▶ [Task instructions] Can you pull out each line of the data below that includes the word "Treat"?

________________

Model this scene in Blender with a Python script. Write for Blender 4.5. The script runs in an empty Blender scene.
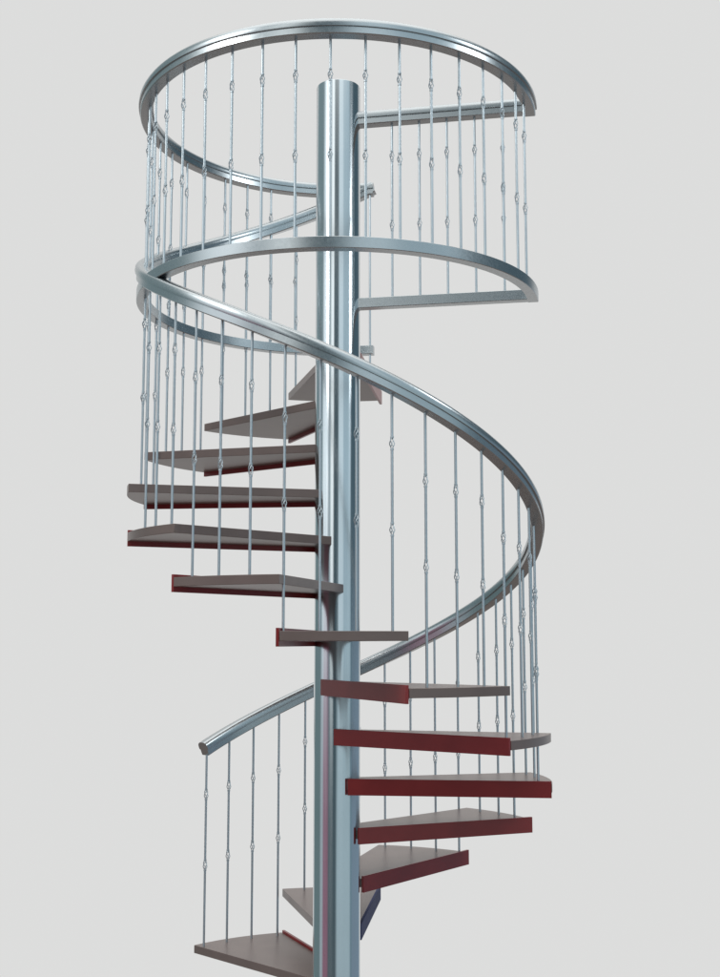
import bpy, bmesh, math, random
from math import radians as R, sin, cos, pi
from mathutils import Vector, Matrix
random.seed(4)
C = bpy.context.scene
COL = C.collection
S = 0.85                      # metres per fitted unit

# ---- fitted dimensions (d = angle about the column: 0 faces the viewer, positive to the viewer's right) ----
RT = 1.0595*S                 # tread outer radius
RISE = 0.23993*S
STEP = R(30.06)
D8 = R(-14.2)                 # rear edge of the eighth tread
RAIL0 = 1.1793*S              # handrail height where it crosses in front of the column
SLOPE = RISE/STEP
RR = 1.0089*S                 # rail radius
RB = 0.9935*S                 # baluster radius
ZT, ZB = 2.7004*S, 1.6972*S   # guard rail top and bottom
RC = 0.1162*S                 # column radius
SP, DB = R(9.074), R(-4.349)
SPG, DG = R(9.143), R(-2.085)
D_START, D_END = R(226.8), R(-192.3)
D_RAD = R(78.3)

def pol(r, d, z): return Vector((r*sin(d), -r*cos(d), z))

# ---------------------------------------------------------------- materials
def nt_mat(name):
    m = bpy.data.materials.new(name); m.use_nodes = True
    nt = m.node_tree
    return m, nt, nt.nodes['Principled BSDF']

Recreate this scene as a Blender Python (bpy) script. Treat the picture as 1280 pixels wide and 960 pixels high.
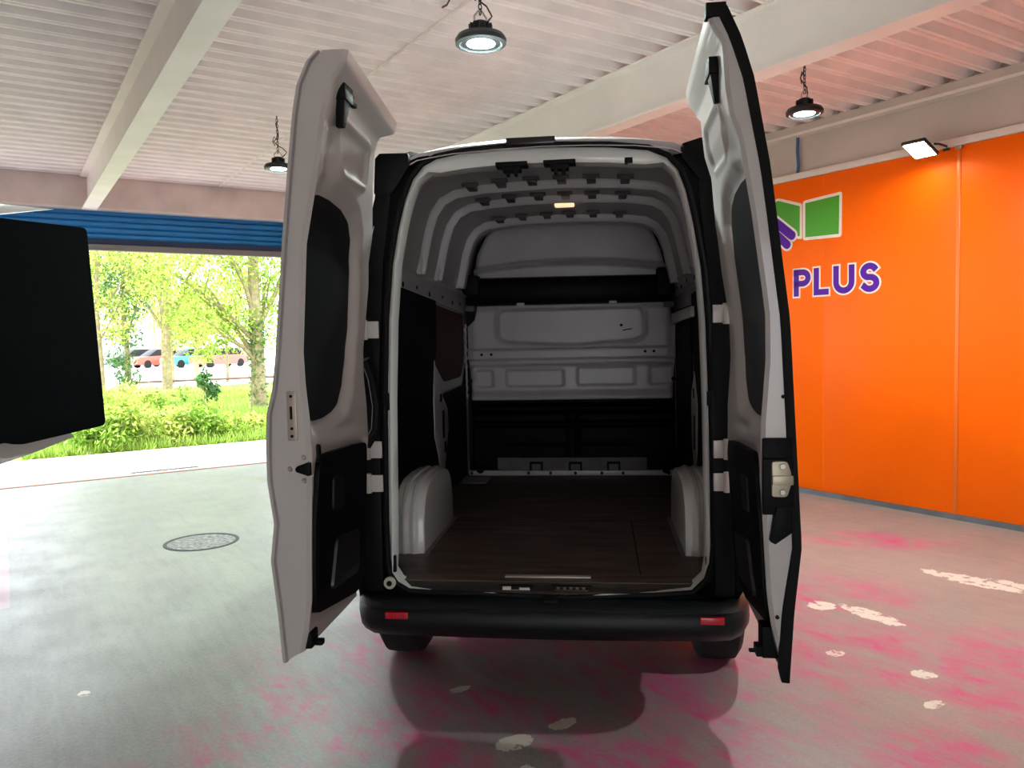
import bpy, bmesh, math, random
import numpy as np
from mathutils import Vector, Matrix

for o in list(bpy.data.objects):
    bpy.data.objects.remove(o, do_unlink=True)
SC = bpy.context.scene
COL = SC.collection
R_ = math.radians
ANG = 0.680841905902179            # the hall is turned by this against the van (van axis = world +Y)

# ------------------------------------------------------------------ camera
M = [[0.9937654300763606, 0.1096619962903096, -0.02011259691760448],
     [-0.013798752497848232, -0.058033401683401965, -0.9982192738664968],
     [-0.110633920723479, 0.9922733347514066, -0.05615838963747021]]     # right, down, forward
cam_d = bpy.data.cameras.new('camera')
cam = bpy.data.objects.new('camera', cam_d)
COL.objects.link(cam)
cam_d.sensor_fit = 'HORIZONTAL'
cam_d.sensor_width = 36.0
cam_d.lens = 36.0 * 995.43 / 1280.0
cam_d.clip_end = 400
cam.matrix_world = Matrix(((M[0][0], -M[1][0], -M[2][0], 0), (M[0][1], -M[1][1], -M[2][1], 0),
                           (M[0][2], -M[1][2], -M[2][2], 1.65), (0, 0, 0, 1)))
SC.camera = cam

# ------------------------------------------------------------------ view, sky, sun
SC.view_settings.view_transform = 'Standard'
SC.view_settings.look = 'None'
SC.view_settings.gamma = 1.0
SC.view_settings.use_curve_mapping = False
SC.view_settings.exposure = 0.8
SC.cycles.use_denoising = True
SC.cycles.max_bounces = 10
SC.cycles.diffuse_bounces = 6
SC.cycles.sample_clamp_indirect = 6.0

SKY = 2.7
SUN = 5.2
LAMP = 980.0
w = bpy.data.worlds.new('sky')
SC.world = w
w.use_nodes = True
w.node_tree.nodes['Background'].inputs[0].default_value = (0.92, 0.975, 1.03, 1)
w.node_tree.nodes['Background'].inputs[1].default_value = SKY


def B2W(x, y, z=0.0):
    c, s = math.cos(ANG), math.sin(ANG)
    return Vector((c * x - s * y, s * x + c * y, z))


sun_d = bpy.data.lights.new('sun', 'SUN')
sun_d.energy = SUN
sun_d.angle = R_(0.6)
sun_d.color = (1.0, 0.97, 0.93)
sun = bpy.data.objects.new('sun', sun_d)
COL.objects.link(sun)
sun.rotation_euler = (-B2W(-0.62, 0.02, 0.78)).to_track_quat('-Z', 'Y').to_euler()


# ------------------------------------------------------------------ materials
def lin(c):
    return tuple(((v / 255.0) / 12.92 if v / 255.0 <= 0.04045 else ((v / 255.0 + 0.055) / 1.055) ** 2.4) for v in c)


def mat(name, rgb, rough=0.5, metal=0.0, var=0.0, vscale=8.0, bump=0.0, bscale=60.0, spec=0.5, coat=0.0, emit=None, estr=0.0, trans=0.0, stretch=None):
    m = bpy.data.materials.new(name)
    m.use_nodes = True
    nt = m.node_tree
    b = nt.nodes['Principled BSDF']
    c = lin(rgb)
    b.inputs['Base Color'].default_value = (*c, 1)
    b.inputs['Roughness'].default_value = rough
    b.inputs['Metallic'].default_value = metal
    b.inputs['Specular IOR Level'].default_value = spec
    b.inputs['Coat Weight'].default_value = coat
    if emit:
        b.inputs['Emission Color'].default_value = (*emit, 1)
        b.inputs['Emission Strength'].default_value = estr
    tc = nt.nodes.new('ShaderNodeTexCoord')
    vec = tc.outputs['Object']
    if stretch:
        mp = nt.nodes.new('ShaderNodeMapping')
        mp.inputs['Scale'].default_value = stretch
        nt.links.new(vec, mp.inputs[0])
        vec = mp.outputs[0]
    if var > 0:
        n = nt.nodes.new('ShaderNodeTexNoise')
        n.inputs['Scale'].default_value = vscale
        n.inputs['Detail'].default_value = 6
        nt.links.new(vec, n.inputs['Vector'])
        mr = nt.nodes.new('ShaderNodeMapRange')
        mr.inputs[1].default_value = 0.3
        mr.inputs[2].default_value = 0.7
        mr.inputs[3].default_value = 1 - var
        mr.inputs[4].default_value = 1 + var
        nt.links.new(n.outputs['Fac'], mr.inputs[0])
        mx = nt.nodes.new('ShaderNodeMix')
        mx.data_type = 'RGBA'
        mx.blend_type = 'MULTIPLY'
        mx.inputs[0].default_value = 1.0
        mx.inputs[6].default_value = (*c, 1)
        nt.links.new(mr.outputs[0], mx.inputs[7])
        nt.links.new(mx.outputs[2], b.inputs['Base Color'])
    if bump > 0:
        n2 = nt.nodes.new('ShaderNodeTexNoise')
        n2.inputs['Scale'].default_value = bscale
        n2.inputs['Detail'].default_value = 4
        nt.links.new(vec, n2.inputs['Vector'])
        bp = nt.nodes.new('ShaderNodeBump')
        bp.inputs['Strength'].default_value = bump
        bp.inputs['Distance'].default_value = 0.01
        nt.links.new(n2.outputs['Fac'], bp.inputs['Height'])
        nt.links.new(bp.outputs[0], b.inputs['Normal'])
    return m


def leaf_mat(name, rgb, var=0.35):
    m = bpy.data.materials.new(name)
    m.use_nodes = True
    nt = m.node_tree
    b = nt.nodes['Principled BSDF']
    out = nt.nodes['Material Output']
    c = lin(rgb)
    g = nt.nodes.new('ShaderNodeNewGeometry')
    mr = nt.nodes.new('ShaderNodeMapRange')
    mr.inputs[3].default_value = 1 - var
    mr.inputs[4].default_value = 1 + var
    nt.links.new(g.outputs['Random Per Island'], mr.inputs[0])
    mx = nt.nodes.new('ShaderNodeMix')
    mx.data_type = 'RGBA'
    mx.blend_type = 'MULTIPLY'
    mx.inputs[0].default_value = 1.0
    mx.inputs[6].default_value = (*c, 1)
    nt.links.new(mr.outputs[0], mx.inputs[7])
    nt.links.new(mx.outputs[2], b.inputs['Base Color'])
    b.inputs['Roughness'].default_value = 0.55
    t = nt.nodes.new('ShaderNodeBsdfTranslucent')
    nt.links.new(mx.outputs[2], t.inputs[0])
    ms = nt.nodes.new('ShaderNodeMixShader')
    ms.inputs[0].default_value = 0.45
    nt.links.new(b.outputs[0], ms.inputs[1])
    nt.links.new(t.outputs[0], ms.inputs[2])
    nt.links.new(ms.outputs[0], out.inputs[0])
    return m


VAN_WHITE = mat('van white paint', (205, 199, 197), 0.30, coat=0.3, var=0.03, vscale=3)
BODY_WHITE = mat('white body paint', (236, 235, 233), 0.26, coat=0.4)
VAN_GREY = mat('bare grey primer paint', (204, 197, 201), 0.32, var=0.05, vscale=5)
BLACK_TRIM = mat('black plastic trim', (8, 9, 12), 0.5, spec=0.15, bump=0.1, bscale=200)
BLACK_GLOSS = mat('black painted metal', (5, 6, 8), 0.5, spec=0.08)
BLACK_LINING = mat('black lining board', (9, 10, 15), 0.7, spec=0.15, var=0.15, vscale=4)
BLACK_GLASS = mat('blacked out window film', (15, 17, 20), 0.35, spec=0.3, var=0.25, vscale=6, stretch=(1, 6, 0.6))
RUBBER = mat('black rubber', (9, 9, 10), 0.6, spec=0.2)
BUMPER = mat('charcoal bumper plastic', (15, 18, 21), 0.42, spec=0.3, bump=0.08, bscale=220)
RED_REFL = mat('red reflector', (222, 28, 44), 0.25, coat=0.6, emit=None)
STEEL = mat('brushed steel', (190, 182, 172), 0.32, metal=0.85, var=0.1, vscale=20)
ALU = mat('worn aluminium strip', (214, 206, 198), 0.38, metal=0.5, var=0.12, vscale=14)
BRASS = mat('zinc yellow latch metal', (196, 186, 164), 0.4, metal=0.5, var=0.1, vscale=20)
PLY_BROWN = mat('brown plywood window cover', (84, 52, 42), 0.7, var=0.15, vscale=5, stretch=(1, 6, 1))
TYRE = mat('tyre rubber', (20, 20, 21), 0.8)
HUB = mat('silver wheel steel', (150, 152, 155), 0.4, metal=0.6)
WARM_LENS = mat('lit cabin lamp lens', (255, 225, 190), 0.4, emit=(1.0, 0.62, 0.36), estr=0.75)
ORANGE = mat('glossy orange panel', (252, 104, 2), 0.38, spec=0.14, var=0.03, vscale=1.2)
SEAM = mat('orange panel joint trim', (232, 112, 40), 0.3)
PURPLE = mat('purple vinyl', (84, 16, 152), 0.4, spec=0.2)
GREEN_V = mat('green vinyl', (66, 156, 14), 0.35)
WHITE_V = mat('white vinyl outline', (240, 226, 214), 0.35)
DECK = mat('white painted steel deck', (246, 240, 240), 0.5, var=0.08, vscale=3)
BEAM_M = mat('cream painted steel beam', (244, 239, 236), 0.45, var=0.05, vscale=2)
FASCIA = mat('weathered plastered wall', (216, 200, 196), 0.75, var=0.12, vscale=3, bump=0.2, bscale=30)
WALL_M = mat('painted wall', (190, 178, 172), 0.7, var=0.06, vscale=2)
TRIM_W = mat('off white trim', (222, 214, 208), 0.45, var=0.05, vscale=6)
BLUE_SH = mat('blue shutter steel', (36, 132, 206), 0.4, var=0.08, vscale=4)
GREY_BAR = mat('grey shutter rail', (128, 122, 124), 0.45)
LAMP_BODY = mat('dark grey lamp casting', (44, 50, 52), 0.4, metal=0.4)
LAMP_LENS = mat('lit lamp lens', (255, 255, 255), 0.4, emit=(0.87, 1.0, 0.955), estr=LAMP)
FLOOD_LENS = mat('lit floodlight glass', (255, 244, 220), 0.4, emit=(1.0, 0.80, 0.52), estr=34)
CABLE = mat('black cable', (20, 20, 22), 0.5)
BLUE_CABLE = mat('blue air hose', (58, 98, 150), 0.45)
IRON = mat('cast iron cover', (96, 98, 100), 0.6, metal=0.3, var=0.25, vscale=30)
CONCRETE = mat('pale concrete', (214, 208, 200), 0.9, var=0.06, vscale=3)
CARPARK = mat('sunlit pale asphalt', (206, 206, 206), 0.95, var=0.04, vscale=1)
LAWN = mat('mown grass', (128, 150, 66), 0.9, var=0.3, vscale=3)
GRASS = leaf_mat('grass blades', (150, 178, 78), 0.35)
LEAF_A = leaf_mat('yellow green leaves', (186, 200, 104), 0.6)
LEAF_B = leaf_mat('spring leaves', (166, 192, 84), 0.6)
LEAF_C = leaf_mat('dark evergreen leaves', (92, 132, 78), 0.5)
LEAF_D = leaf_mat('bright weed leaves', (152, 188, 78), 0.65)
BARK = mat('grey brown bark', (150, 136, 104), 0.9, var=0.3, vscale=10, bump=0.5, bscale=25)
CARPET = mat('black carpet trim', (9, 11, 13), 1.0, spec=0.05, bump=0.5, bscale=400)
THRESH = mat('rusty door channel', (164, 116, 92), 0.7, var=0.15, vscale=8)


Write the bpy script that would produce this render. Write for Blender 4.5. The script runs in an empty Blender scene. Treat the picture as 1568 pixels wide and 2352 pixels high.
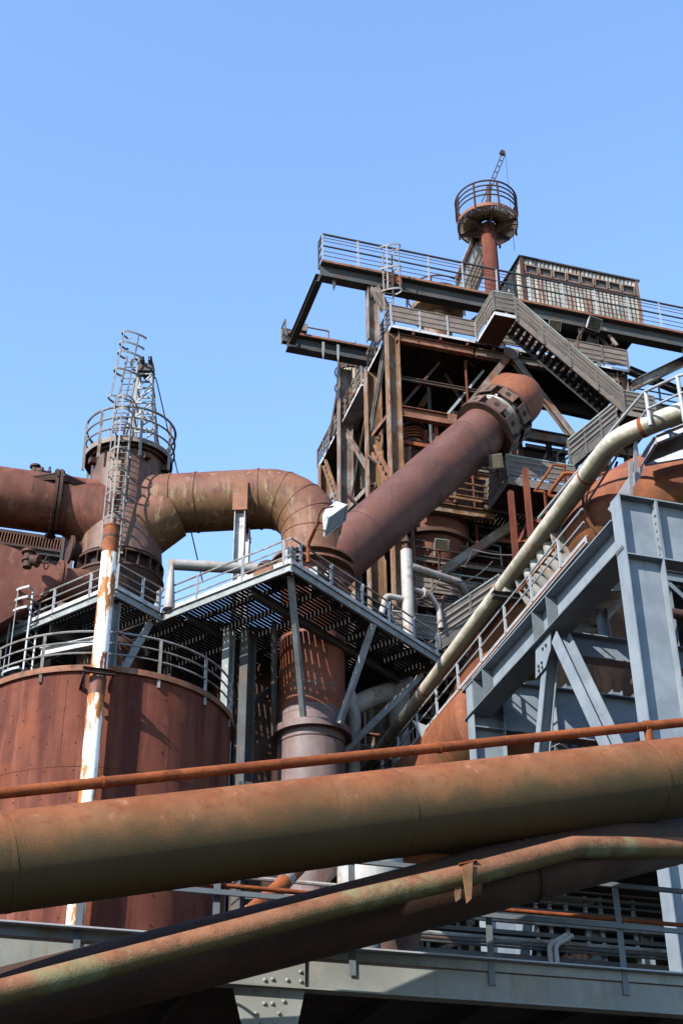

________________

▶ [Exercise result]
Recreate this scene as a Blender Python (bpy) script. Treat the picture as 1280 pixels wide and 960 pixels high.
Write the bpy script that would produce this render. Write for Blender 4.5. The script runs in an empty Blender scene. Treat the picture as 1568 pixels wide and 2352 pixels high.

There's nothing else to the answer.